#### Brief
Restate the data below word for word. Skip any images it contains.

#### Given information
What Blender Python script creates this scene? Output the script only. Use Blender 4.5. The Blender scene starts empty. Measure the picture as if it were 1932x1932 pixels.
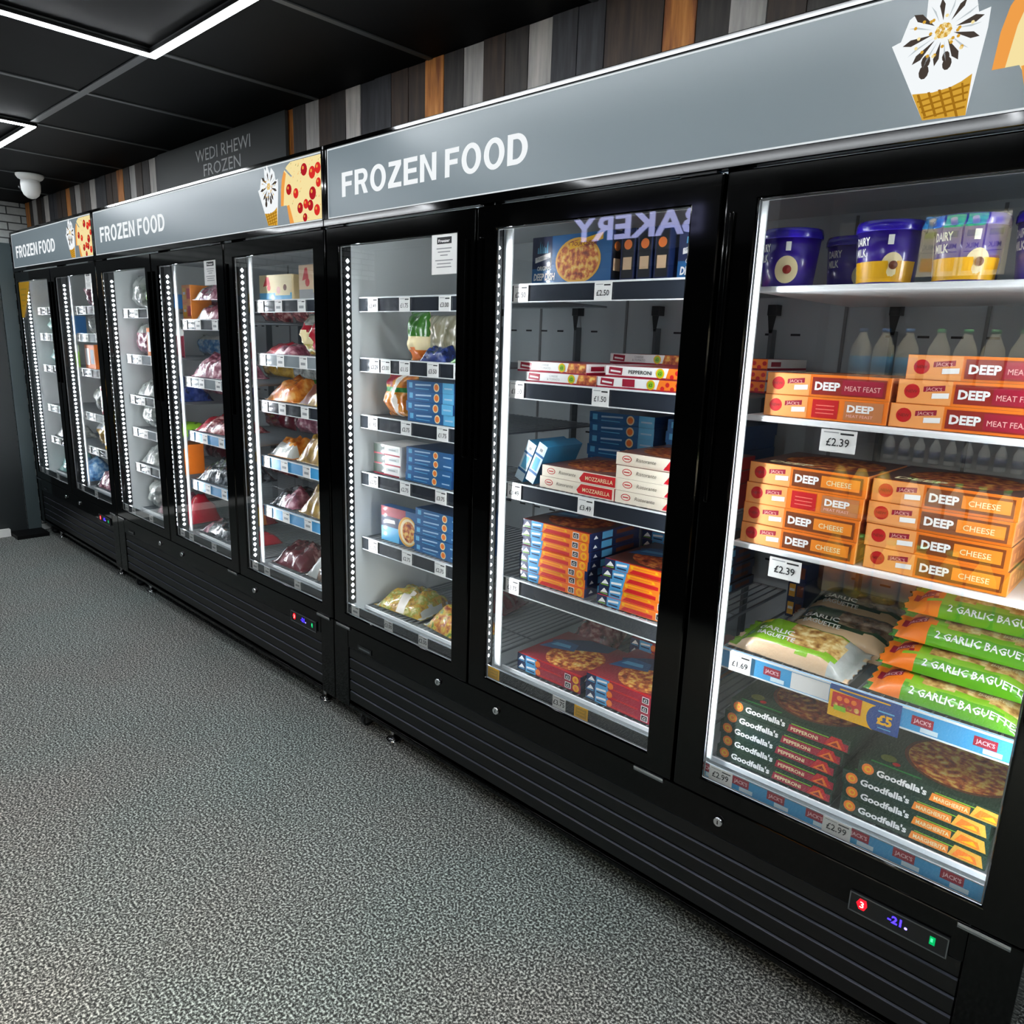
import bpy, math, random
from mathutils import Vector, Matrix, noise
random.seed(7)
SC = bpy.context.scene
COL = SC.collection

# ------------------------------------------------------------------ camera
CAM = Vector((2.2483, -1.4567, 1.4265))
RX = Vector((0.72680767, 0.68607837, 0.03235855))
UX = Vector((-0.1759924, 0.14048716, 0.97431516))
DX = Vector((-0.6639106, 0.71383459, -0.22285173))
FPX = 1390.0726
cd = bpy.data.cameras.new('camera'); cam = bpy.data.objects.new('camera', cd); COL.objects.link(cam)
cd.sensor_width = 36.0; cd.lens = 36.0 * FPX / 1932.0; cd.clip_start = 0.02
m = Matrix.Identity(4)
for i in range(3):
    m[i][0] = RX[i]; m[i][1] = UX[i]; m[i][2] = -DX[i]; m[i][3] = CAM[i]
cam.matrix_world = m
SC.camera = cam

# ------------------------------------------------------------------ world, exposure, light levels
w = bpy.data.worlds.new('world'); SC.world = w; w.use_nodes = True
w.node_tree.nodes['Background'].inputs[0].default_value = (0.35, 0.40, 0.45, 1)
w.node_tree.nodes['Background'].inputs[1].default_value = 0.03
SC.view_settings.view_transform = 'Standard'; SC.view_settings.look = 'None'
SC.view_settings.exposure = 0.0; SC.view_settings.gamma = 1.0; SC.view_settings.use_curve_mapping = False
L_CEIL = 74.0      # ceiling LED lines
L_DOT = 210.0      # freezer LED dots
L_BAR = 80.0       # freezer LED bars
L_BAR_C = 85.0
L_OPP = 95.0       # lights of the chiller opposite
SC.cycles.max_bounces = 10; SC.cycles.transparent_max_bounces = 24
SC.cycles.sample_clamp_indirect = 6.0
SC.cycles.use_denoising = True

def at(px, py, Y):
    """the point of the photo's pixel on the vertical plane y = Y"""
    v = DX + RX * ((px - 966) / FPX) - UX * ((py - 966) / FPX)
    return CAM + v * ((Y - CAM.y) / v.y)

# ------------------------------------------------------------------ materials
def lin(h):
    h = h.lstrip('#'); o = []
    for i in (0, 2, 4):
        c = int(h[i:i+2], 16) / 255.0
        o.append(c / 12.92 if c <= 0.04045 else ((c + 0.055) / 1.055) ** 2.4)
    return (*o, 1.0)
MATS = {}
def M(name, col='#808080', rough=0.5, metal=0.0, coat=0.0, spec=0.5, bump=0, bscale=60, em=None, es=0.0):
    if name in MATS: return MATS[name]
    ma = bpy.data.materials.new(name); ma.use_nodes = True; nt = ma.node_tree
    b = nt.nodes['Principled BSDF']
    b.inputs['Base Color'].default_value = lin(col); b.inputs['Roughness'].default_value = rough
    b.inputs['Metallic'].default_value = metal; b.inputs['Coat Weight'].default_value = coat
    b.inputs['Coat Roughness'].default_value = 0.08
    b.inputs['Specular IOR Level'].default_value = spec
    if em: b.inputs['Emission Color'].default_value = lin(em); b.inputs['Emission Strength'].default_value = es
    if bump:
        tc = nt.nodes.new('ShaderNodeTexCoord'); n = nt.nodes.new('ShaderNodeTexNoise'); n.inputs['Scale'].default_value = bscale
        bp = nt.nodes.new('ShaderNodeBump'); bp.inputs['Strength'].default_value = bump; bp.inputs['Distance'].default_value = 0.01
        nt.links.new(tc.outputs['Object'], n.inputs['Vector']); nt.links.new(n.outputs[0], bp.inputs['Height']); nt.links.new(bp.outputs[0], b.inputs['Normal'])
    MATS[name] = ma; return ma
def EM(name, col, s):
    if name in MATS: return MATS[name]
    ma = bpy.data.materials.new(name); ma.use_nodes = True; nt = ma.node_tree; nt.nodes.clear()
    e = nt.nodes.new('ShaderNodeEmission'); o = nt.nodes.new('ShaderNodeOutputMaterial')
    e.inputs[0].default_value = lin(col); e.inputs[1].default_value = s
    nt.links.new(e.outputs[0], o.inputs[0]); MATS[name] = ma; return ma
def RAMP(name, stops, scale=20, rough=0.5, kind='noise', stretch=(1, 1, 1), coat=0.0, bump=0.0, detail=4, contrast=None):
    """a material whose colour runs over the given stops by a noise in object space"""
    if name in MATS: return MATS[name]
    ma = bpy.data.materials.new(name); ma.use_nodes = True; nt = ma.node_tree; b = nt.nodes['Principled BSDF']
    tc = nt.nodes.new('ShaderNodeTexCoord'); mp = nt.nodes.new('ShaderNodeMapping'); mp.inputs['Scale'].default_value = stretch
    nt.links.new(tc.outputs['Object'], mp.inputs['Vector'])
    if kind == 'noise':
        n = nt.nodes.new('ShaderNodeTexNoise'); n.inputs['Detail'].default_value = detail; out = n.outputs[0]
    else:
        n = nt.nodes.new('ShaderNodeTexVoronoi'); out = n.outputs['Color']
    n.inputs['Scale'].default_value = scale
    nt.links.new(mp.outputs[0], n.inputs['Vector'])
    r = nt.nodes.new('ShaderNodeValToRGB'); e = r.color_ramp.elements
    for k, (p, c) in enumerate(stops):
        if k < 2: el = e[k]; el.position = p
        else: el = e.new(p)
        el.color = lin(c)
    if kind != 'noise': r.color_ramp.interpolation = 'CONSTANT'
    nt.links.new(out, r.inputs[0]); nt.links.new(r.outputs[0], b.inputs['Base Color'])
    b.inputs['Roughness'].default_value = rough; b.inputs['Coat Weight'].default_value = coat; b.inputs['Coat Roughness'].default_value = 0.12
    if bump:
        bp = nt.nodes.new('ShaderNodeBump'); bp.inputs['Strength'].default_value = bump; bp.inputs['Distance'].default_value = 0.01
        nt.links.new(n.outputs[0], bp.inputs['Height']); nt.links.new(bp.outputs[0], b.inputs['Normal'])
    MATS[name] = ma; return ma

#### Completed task
What Blender Python script creates this scene? Output the script only. Use Blender 4.5. The Blender scene starts empty. Measure the picture as if it were 1932x1932 pixels.
import bpy, math, random
from mathutils import Vector, Matrix, noise
random.seed(7)
SC = bpy.context.scene
COL = SC.collection

# ------------------------------------------------------------------ camera
CAM = Vector((2.2483, -1.4567, 1.4265))
RX = Vector((0.72680767, 0.68607837, 0.03235855))
UX = Vector((-0.1759924, 0.14048716, 0.97431516))
DX = Vector((-0.6639106, 0.71383459, -0.22285173))
FPX = 1390.0726
cd = bpy.data.cameras.new('camera'); cam = bpy.data.objects.new('camera', cd); COL.objects.link(cam)
cd.sensor_width = 36.0; cd.lens = 36.0 * FPX / 1932.0; cd.clip_start = 0.02
m = Matrix.Identity(4)
for i in range(3):
    m[i][0] = RX[i]; m[i][1] = UX[i]; m[i][2] = -DX[i]; m[i][3] = CAM[i]
cam.matrix_world = m
SC.camera = cam

# ------------------------------------------------------------------ world, exposure, light levels
w = bpy.data.worlds.new('world'); SC.world = w; w.use_nodes = True
w.node_tree.nodes['Background'].inputs[0].default_value = (0.35, 0.40, 0.45, 1)
w.node_tree.nodes['Background'].inputs[1].default_value = 0.03
SC.view_settings.view_transform = 'Standard'; SC.view_settings.look = 'None'
SC.view_settings.exposure = 0.0; SC.view_settings.gamma = 1.0; SC.view_settings.use_curve_mapping = False
L_CEIL = 74.0      # ceiling LED lines
L_DOT = 210.0      # freezer LED dots
L_BAR = 80.0       # freezer LED bars
L_BAR_C = 85.0
L_OPP = 95.0       # lights of the chiller opposite
SC.cycles.max_bounces = 10; SC.cycles.transparent_max_bounces = 24
SC.cycles.sample_clamp_indirect = 6.0
SC.cycles.use_denoising = True

def at(px, py, Y):
    """the point of the photo's pixel on the vertical plane y = Y"""
    v = DX + RX * ((px - 966) / FPX) - UX * ((py - 966) / FPX)
    return CAM + v * ((Y - CAM.y) / v.y)

# ------------------------------------------------------------------ materials
def lin(h):
    h = h.lstrip('#'); o = []
    for i in (0, 2, 4):
        c = int(h[i:i+2], 16) / 255.0
        o.append(c / 12.92 if c <= 0.04045 else ((c + 0.055) / 1.055) ** 2.4)
    return (*o, 1.0)
MATS = {}
def M(name, col='#808080', rough=0.5, metal=0.0, coat=0.0, spec=0.5, bump=0, bscale=60, em=None, es=0.0):
    if name in MATS: return MATS[name]
    ma = bpy.data.materials.new(name); ma.use_nodes = True; nt = ma.node_tree
    b = nt.nodes['Principled BSDF']
    b.inputs['Base Color'].default_value = lin(col); b.inputs['Roughness'].default_value = rough
    b.inputs['Metallic'].default_value = metal; b.inputs['Coat Weight'].default_value = coat
    b.inputs['Coat Roughness'].default_value = 0.08
    b.inputs['Specular IOR Level'].default_value = spec
    if em: b.inputs['Emission Color'].default_value = lin(em); b.inputs['Emission Strength'].default_value = es
    if bump:
        tc = nt.nodes.new('ShaderNodeTexCoord'); n = nt.nodes.new('ShaderNodeTexNoise'); n.inputs['Scale'].default_value = bscale
        bp = nt.nodes.new('ShaderNodeBump'); bp.inputs['Strength'].default_value = bump; bp.inputs['Distance'].default_value = 0.01
        nt.links.new(tc.outputs['Object'], n.inputs['Vector']); nt.links.new(n.outputs[0], bp.inputs['Height']); nt.links.new(bp.outputs[0], b.inputs['Normal'])
    MATS[name] = ma; return ma
def EM(name, col, s):
    if name in MATS: return MATS[name]
    ma = bpy.data.materials.new(name); ma.use_nodes = True; nt = ma.node_tree; nt.nodes.clear()
    e = nt.nodes.new('ShaderNodeEmission'); o = nt.nodes.new('ShaderNodeOutputMaterial')
    e.inputs[0].default_value = lin(col); e.inputs[1].default_value = s
    nt.links.new(e.outputs[0], o.inputs[0]); MATS[name] = ma; return ma
def RAMP(name, stops, scale=20, rough=0.5, kind='noise', stretch=(1, 1, 1), coat=0.0, bump=0.0, detail=4, contrast=None):
    """a material whose colour runs over the given stops by a noise in object space"""
    if name in MATS: return MATS[name]
    ma = bpy.data.materials.new(name); ma.use_nodes = True; nt = ma.node_tree; b = nt.nodes['Principled BSDF']
    tc = nt.nodes.new('ShaderNodeTexCoord'); mp = nt.nodes.new('ShaderNodeMapping'); mp.inputs['Scale'].default_value = stretch
    nt.links.new(tc.outputs['Object'], mp.inputs['Vector'])
    if kind == 'noise':
        n = nt.nodes.new('ShaderNodeTexNoise'); n.inputs['Detail'].default_value = detail; out = n.outputs[0]
    else:
        n = nt.nodes.new('ShaderNodeTexVoronoi'); out = n.outputs['Color']
    n.inputs['Scale'].default_value = scale
    nt.links.new(mp.outputs[0], n.inputs['Vector'])
    r = nt.nodes.new('ShaderNodeValToRGB'); e = r.color_ramp.elements
    for k, (p, c) in enumerate(stops):
        if k < 2: el = e[k]; el.position = p
        else: el = e.new(p)
        el.color = lin(c)
    if kind != 'noise': r.color_ramp.interpolation = 'CONSTANT'
    nt.links.new(out, r.inputs[0]); nt.links.new(r.outputs[0], b.inputs['Base Color'])
    b.inputs['Roughness'].default_value = rough; b.inputs['Coat Weight'].default_value = coat; b.inputs['Coat Roughness'].default_value = 0.12
    if bump:
        bp = nt.nodes.new('ShaderNodeBump'); bp.inputs['Strength'].default_value = bump; bp.inputs['Distance'].default_value = 0.01
        nt.links.new(n.outputs[0], bp.inputs['Height']); nt.links.new(bp.outputs[0], b.inputs['Normal'])
    MATS[name] = ma; return ma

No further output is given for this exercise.